Used Cars: The Slow Decline

Used Cars: The Slow Decline
Although industry experts are predicting softer used vehicle prices, it’s not all gloom and doom.

Although industry experts are predicting softer used vehicle prices, it’s not all gloom and doom.

Used vehicles are an important part of the dealership portfolio and on your bottom line. Experts agree that softer used vehicle prices are coming, but just how long it’s going to take, and how much of an overall effect it will create, have yet to be seen.

A few factors are driving prices, but a major one is the number of vehicles coming off their leases in the U.S., says Brian Murphy, Vice- President of Research and Editorial at Canadian Black Book. “So much of what happens with price, in Canada or any other market, is supply and demand, and as soon as these variables move around, it affects price,” Murphy says. “There will be hundreds of thousands more cars coming off lease in the United States over the next year, and it’s increasing the supply and driving U.S. prices down.”

Murphy says his colleagues at Black Book in the United States are showing that while individual percentages depend on the vehicle segment, the industry average price has dropped about six percent from last year.

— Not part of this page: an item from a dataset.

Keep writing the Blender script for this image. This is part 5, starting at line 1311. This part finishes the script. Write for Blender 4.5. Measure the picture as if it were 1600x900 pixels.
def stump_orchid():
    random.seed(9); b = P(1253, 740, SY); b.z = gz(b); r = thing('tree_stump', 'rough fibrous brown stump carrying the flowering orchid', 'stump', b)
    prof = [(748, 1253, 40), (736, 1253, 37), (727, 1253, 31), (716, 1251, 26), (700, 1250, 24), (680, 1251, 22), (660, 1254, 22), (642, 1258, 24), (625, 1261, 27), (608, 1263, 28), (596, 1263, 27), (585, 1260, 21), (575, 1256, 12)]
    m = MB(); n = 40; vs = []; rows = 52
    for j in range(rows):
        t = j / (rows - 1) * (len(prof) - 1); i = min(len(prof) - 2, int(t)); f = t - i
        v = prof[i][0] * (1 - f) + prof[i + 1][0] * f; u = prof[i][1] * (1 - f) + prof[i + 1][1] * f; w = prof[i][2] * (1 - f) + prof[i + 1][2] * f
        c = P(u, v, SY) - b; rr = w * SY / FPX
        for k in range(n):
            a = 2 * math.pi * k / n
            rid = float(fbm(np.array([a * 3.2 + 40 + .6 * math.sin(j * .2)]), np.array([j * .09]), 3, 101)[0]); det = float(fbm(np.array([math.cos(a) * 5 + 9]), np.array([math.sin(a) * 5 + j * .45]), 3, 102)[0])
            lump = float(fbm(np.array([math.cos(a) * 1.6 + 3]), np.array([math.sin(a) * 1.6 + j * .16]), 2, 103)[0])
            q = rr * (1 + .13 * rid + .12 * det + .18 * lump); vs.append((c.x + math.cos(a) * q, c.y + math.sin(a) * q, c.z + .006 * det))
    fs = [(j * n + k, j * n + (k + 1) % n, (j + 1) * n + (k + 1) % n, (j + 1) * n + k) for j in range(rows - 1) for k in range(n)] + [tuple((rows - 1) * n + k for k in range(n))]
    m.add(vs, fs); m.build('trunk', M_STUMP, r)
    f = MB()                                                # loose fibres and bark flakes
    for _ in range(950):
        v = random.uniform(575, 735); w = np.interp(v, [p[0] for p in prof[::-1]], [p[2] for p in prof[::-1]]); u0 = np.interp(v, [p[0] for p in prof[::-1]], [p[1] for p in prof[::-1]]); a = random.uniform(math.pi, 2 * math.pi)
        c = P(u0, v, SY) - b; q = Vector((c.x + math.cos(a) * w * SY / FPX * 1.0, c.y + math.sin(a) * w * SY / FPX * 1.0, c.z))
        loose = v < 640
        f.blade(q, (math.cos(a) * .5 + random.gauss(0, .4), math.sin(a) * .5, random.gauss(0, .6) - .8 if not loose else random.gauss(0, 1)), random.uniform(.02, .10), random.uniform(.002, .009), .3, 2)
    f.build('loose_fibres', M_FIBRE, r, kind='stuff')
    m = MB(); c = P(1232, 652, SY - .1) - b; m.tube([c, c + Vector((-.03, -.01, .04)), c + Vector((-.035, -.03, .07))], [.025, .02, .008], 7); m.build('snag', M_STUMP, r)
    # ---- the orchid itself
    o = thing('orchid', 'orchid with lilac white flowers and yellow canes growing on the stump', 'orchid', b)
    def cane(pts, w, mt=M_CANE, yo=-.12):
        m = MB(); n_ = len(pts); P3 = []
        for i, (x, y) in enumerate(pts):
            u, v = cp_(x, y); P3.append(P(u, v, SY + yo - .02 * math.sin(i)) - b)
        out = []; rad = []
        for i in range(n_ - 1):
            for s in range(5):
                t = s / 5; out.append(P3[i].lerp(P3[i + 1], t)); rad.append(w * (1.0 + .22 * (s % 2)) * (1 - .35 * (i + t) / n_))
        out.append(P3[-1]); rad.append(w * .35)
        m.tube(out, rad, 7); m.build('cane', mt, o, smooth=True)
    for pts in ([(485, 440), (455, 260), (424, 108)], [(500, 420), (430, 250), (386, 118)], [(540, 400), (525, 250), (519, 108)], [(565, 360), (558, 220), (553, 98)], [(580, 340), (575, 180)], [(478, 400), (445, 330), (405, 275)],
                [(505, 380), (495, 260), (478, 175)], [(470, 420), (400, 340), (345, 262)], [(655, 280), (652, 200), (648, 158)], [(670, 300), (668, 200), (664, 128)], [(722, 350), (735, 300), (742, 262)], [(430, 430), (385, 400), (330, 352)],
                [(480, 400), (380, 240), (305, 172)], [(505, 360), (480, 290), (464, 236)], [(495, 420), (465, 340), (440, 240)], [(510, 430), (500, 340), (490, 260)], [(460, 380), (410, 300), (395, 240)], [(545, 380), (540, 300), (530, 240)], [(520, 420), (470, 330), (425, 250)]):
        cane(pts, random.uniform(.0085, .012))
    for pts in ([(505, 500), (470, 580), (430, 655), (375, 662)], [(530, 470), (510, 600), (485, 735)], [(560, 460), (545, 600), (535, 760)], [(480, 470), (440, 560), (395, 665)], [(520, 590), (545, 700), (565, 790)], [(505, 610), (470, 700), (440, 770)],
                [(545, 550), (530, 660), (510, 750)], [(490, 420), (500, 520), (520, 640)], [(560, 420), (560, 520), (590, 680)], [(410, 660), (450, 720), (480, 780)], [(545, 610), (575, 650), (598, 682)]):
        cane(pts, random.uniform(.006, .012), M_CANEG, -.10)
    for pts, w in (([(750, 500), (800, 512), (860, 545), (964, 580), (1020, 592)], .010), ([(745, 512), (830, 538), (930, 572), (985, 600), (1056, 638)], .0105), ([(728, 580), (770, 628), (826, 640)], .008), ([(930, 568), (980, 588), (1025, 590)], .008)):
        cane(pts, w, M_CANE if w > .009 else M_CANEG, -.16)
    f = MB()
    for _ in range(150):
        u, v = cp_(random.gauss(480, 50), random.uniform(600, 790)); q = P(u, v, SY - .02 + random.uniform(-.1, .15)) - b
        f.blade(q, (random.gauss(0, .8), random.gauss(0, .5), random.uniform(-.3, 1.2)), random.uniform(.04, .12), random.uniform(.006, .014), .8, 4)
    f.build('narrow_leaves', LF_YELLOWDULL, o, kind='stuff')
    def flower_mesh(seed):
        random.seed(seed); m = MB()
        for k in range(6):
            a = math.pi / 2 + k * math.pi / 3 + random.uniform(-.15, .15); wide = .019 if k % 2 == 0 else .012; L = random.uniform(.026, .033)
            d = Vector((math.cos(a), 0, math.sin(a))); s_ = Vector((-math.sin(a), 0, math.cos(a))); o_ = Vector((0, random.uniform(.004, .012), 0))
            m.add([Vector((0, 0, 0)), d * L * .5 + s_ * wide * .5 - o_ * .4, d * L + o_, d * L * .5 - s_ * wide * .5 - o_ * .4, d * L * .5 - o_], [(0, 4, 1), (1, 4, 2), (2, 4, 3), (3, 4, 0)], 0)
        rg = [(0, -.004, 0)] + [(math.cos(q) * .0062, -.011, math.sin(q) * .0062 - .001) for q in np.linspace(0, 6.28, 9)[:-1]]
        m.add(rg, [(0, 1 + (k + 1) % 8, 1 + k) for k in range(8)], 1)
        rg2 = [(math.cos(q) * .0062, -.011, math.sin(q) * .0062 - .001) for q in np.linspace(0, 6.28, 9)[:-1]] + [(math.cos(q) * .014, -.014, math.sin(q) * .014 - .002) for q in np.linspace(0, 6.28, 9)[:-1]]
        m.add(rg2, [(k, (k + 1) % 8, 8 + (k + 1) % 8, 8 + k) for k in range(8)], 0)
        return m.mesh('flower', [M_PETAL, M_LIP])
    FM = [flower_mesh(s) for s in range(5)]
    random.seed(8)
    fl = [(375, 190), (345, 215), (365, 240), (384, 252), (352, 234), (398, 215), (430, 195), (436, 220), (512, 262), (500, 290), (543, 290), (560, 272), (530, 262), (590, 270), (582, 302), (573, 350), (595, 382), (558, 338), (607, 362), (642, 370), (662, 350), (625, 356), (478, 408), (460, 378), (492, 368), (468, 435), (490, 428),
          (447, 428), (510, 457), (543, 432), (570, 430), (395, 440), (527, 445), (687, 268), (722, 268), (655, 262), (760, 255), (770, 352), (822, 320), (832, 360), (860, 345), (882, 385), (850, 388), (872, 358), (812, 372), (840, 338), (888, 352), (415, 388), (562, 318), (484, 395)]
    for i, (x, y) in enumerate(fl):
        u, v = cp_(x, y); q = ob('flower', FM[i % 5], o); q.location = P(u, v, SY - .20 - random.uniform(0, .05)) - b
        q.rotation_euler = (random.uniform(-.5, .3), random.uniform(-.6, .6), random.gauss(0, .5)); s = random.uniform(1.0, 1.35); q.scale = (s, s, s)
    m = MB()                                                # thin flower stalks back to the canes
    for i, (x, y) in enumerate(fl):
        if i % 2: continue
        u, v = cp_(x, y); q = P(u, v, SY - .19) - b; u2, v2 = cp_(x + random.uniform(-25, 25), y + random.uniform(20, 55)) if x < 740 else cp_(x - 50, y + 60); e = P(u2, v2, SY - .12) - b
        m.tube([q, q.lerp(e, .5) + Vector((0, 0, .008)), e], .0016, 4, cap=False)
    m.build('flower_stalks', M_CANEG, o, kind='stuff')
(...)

Headed south of the border

Prices are currently still strong in Canada because many of our used vehicles are exported to the United States. The popularity of trucks and SUVs is keeping their resale prices high, while our low dollar makes it very appealing for American outlets to come north to buy. “The Canadian dollar has been weak so far this year,” Murphy says. “It’s been up a little, but a dollar below 80 cents creates the opportunity to move vehicles across the border. It’s still sensible above 80 cents, but the opportunity is weakened. It’s the reverse of what we had many years ago when our dollar was at par, and there were so many U.S. vehicles coming here.”

Murphy says that Canadian Black Book expects prices to correct, “but a lot has to do with hinging on the Canadian dollar, and we’re looking at a 36-month horizon for these prices to adjust,” he says. “We don’t think they’ll adjust overnight, and it should be gradual.

“As well, Canadian car sales are at record levels and leasing penetration is strong. New car sales create more used cars, so we’ll also have more increased supply here. That’s not to say that there’s some great disaster coming, but that it’s just the normal ebb and flow of the market.”

Bright side, down side

Murphy sees at least somewhat of a bright side in lower prices, in that many Canadian dealers have been frustrated by not being able to buy enough trucks and SUVs, with Americans buying at Canadian auctions and paying close to what dealers here would have to charge retail buyers once the vehicles are on the lot. “The positive side is that Canadian dealers will have more vehicles available to them,” he says. “The down side would be for any Canadian dealers who export vehicles to the United States. That source of revenue could go away.”

Another business aspect that could be affected by lower used vehicle prices is the ability to take a customer out of a lease or loan and into a new vehicle. “The dealer approaches them only 18 months or so into their loan, and offers to pull them out and put them into a brand-new vehicle for the same or less, because the truck is commanding such a high value in the U.S. that they can export it and make the money,” he says. “That opportunity may be going away in the future.”

The X-Factor

There’s also another scenario that is still up in the air, but could potentially play a major role in vehicle prices if it does come to fruition: the Trump Administration’s proposal to renegotiate the North American Free Trade Agreement.

“Any restriction put on, that will affect the movement of used vehicles across the border, could have an immediate effect on vehicle prices here,” Murphy says. “We call it the ‘X-factor,’ because it’s the one big unknown. We hope it isn’t the case, because it’s not beneficial for anybody involved. If the U.S. government decides to put a tariff on all vehicles, we wouldn’t be able to export to the States, and we’d see vehicles piling up. We don’t know if (renegotiation) is a probable outcome, but if that does occur, we’d see a sharp correction, rather than the gentle one we expect to see over the next three years.”

Right now, the ability to ship used vehicles across the border is helping Canadian dealers, because arbitrage profits can still be considerable. Murphy cites an example he looked up of a late-model, well-optioned pickup truck with low kilometres. Between the wholesale and retail price, he determined that a U.S. dealer could expect to make “just a little shy” of $20,000 profit on it.

“That’s still going on, and that’s helping to keep Canadian prices strong,” he says.

But while Canadian dealers may be helpless when it comes to currency exchanges or any proposed government tariffs, customer service will be first and foremost when prices start to fall.

“You can’t pull them out of leases early, but high customer satisfaction can help to bring them back,” Murphy says.